INFORMATION PROVIDED:
======

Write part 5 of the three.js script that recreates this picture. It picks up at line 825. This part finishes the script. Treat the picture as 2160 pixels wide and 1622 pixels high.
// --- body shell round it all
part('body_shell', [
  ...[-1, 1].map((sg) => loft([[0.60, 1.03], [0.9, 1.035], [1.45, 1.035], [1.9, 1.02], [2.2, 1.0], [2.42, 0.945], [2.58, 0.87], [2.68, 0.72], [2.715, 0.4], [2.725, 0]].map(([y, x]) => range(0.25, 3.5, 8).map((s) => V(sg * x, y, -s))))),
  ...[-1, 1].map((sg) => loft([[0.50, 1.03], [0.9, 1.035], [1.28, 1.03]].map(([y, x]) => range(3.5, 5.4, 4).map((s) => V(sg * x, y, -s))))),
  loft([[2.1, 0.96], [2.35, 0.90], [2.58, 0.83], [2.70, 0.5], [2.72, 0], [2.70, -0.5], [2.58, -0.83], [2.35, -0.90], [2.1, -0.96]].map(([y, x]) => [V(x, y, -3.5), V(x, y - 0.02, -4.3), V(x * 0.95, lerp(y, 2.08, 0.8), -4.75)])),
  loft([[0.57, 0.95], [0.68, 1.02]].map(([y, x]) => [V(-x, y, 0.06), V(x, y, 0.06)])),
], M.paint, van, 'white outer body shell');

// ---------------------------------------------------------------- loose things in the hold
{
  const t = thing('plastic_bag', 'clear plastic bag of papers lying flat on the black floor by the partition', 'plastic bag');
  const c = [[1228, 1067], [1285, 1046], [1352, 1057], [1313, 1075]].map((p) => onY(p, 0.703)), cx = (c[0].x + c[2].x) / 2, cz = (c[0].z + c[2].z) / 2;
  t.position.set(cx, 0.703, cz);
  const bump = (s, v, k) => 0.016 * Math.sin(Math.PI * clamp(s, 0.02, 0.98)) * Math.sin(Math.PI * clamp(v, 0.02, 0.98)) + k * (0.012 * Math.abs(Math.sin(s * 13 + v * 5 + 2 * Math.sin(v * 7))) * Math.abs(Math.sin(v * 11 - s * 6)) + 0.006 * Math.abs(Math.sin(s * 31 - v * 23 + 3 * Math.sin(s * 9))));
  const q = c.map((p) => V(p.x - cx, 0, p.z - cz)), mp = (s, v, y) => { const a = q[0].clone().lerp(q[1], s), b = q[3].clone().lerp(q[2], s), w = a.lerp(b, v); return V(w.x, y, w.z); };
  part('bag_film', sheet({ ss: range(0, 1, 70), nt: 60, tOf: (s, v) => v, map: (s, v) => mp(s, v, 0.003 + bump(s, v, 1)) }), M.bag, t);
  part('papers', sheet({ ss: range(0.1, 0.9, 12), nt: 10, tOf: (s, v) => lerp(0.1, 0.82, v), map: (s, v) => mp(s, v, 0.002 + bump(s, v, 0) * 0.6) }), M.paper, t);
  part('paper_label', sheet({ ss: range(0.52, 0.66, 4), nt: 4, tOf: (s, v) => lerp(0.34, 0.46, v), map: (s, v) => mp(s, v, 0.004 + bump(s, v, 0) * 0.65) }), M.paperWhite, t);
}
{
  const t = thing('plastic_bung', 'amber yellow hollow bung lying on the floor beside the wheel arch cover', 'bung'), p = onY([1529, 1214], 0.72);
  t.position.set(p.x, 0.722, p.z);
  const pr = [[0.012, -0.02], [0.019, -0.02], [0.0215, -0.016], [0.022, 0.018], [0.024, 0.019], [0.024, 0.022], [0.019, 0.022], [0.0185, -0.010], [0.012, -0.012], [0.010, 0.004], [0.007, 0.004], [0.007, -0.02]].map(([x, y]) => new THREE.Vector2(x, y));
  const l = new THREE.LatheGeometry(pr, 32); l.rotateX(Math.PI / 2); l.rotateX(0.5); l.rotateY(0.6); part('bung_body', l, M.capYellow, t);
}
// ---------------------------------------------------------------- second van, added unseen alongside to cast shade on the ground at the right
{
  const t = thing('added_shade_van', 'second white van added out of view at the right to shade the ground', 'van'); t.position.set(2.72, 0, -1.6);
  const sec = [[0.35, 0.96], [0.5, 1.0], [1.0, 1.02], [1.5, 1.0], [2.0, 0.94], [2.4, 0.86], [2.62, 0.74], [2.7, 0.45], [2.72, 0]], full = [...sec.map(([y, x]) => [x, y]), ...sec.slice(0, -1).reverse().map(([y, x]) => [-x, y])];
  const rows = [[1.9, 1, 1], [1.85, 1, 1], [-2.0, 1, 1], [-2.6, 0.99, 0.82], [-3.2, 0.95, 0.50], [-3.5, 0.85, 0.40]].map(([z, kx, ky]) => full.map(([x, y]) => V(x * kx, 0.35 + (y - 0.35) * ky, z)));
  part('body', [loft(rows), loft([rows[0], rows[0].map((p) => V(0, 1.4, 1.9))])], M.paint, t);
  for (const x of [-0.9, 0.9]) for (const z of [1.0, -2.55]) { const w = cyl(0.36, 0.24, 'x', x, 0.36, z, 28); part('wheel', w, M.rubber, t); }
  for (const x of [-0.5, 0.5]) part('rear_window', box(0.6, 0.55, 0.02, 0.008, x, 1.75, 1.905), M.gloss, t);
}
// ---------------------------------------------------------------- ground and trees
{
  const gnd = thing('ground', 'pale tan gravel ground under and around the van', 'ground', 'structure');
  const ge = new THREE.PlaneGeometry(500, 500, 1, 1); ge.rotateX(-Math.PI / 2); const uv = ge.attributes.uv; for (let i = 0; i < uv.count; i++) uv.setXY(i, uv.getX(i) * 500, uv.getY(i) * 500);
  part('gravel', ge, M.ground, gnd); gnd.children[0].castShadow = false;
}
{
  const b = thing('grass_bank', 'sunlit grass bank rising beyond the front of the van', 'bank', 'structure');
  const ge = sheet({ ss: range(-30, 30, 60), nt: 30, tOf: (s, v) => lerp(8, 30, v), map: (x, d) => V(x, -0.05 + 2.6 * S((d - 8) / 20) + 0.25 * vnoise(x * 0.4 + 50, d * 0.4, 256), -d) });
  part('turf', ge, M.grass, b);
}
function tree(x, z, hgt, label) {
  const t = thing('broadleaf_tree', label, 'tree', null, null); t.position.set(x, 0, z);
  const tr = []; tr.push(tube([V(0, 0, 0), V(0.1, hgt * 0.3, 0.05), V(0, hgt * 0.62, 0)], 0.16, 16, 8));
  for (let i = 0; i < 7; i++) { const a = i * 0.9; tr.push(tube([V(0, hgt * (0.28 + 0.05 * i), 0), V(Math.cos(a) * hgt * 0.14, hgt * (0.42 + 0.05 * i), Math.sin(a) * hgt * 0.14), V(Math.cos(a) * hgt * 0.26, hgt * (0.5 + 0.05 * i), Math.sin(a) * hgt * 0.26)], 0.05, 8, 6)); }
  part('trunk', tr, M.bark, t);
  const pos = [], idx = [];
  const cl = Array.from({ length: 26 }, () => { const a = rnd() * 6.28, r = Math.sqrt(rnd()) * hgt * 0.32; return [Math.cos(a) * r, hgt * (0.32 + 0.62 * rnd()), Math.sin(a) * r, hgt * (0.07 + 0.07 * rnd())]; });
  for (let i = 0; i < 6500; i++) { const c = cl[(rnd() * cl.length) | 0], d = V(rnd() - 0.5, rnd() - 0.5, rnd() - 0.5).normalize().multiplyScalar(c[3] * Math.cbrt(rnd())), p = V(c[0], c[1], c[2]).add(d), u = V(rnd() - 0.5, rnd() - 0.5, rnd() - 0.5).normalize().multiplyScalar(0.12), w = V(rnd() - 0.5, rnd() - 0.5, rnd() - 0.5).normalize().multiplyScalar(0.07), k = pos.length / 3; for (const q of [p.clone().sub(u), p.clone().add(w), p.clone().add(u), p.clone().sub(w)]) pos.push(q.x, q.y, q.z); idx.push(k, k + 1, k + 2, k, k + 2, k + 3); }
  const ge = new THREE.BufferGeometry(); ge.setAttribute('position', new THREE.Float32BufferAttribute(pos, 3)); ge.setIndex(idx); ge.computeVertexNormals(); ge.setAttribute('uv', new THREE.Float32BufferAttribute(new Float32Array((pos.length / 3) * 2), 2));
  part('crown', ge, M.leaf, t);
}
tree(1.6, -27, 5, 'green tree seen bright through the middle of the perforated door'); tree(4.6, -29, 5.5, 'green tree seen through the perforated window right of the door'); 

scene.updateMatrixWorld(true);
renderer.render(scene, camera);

======

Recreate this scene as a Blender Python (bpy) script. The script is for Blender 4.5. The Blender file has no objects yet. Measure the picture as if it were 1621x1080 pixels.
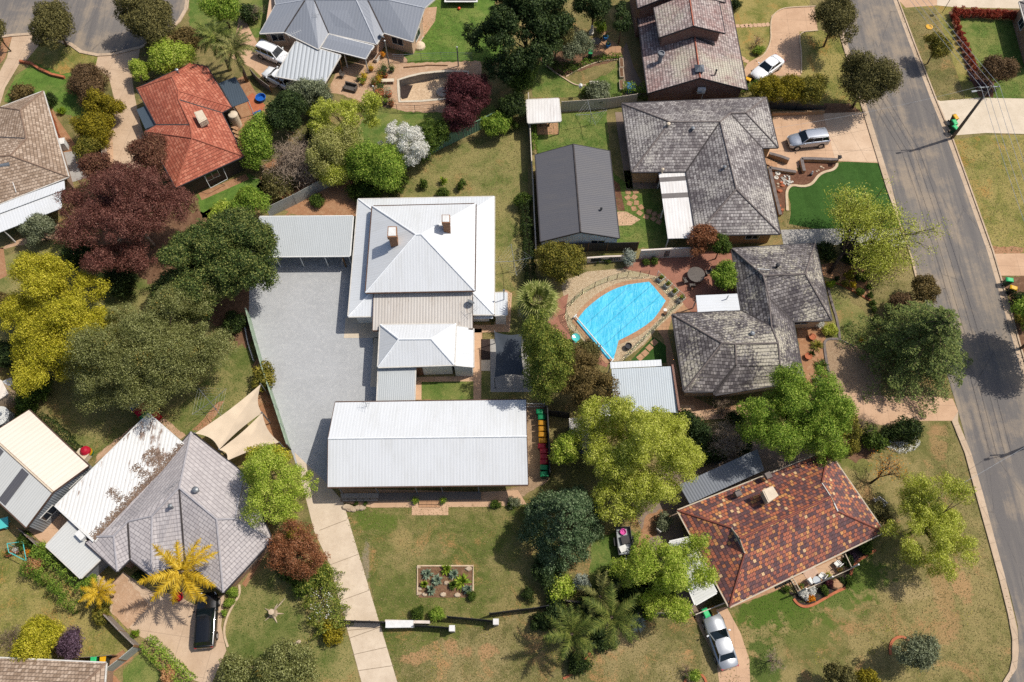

======

DO THIS: Filter lines by "scene" and return each hit.

SOLUTION TO THIS PROBLEM:
scene.updateMatrixWorld(true);
renderer.render(scene, camera);
Recreate this scene as a Blender Python (bpy) script. The script is for Blender 4.5. The Blender file has no objects yet. Measure the picture as if it were 1621x1080 pixels.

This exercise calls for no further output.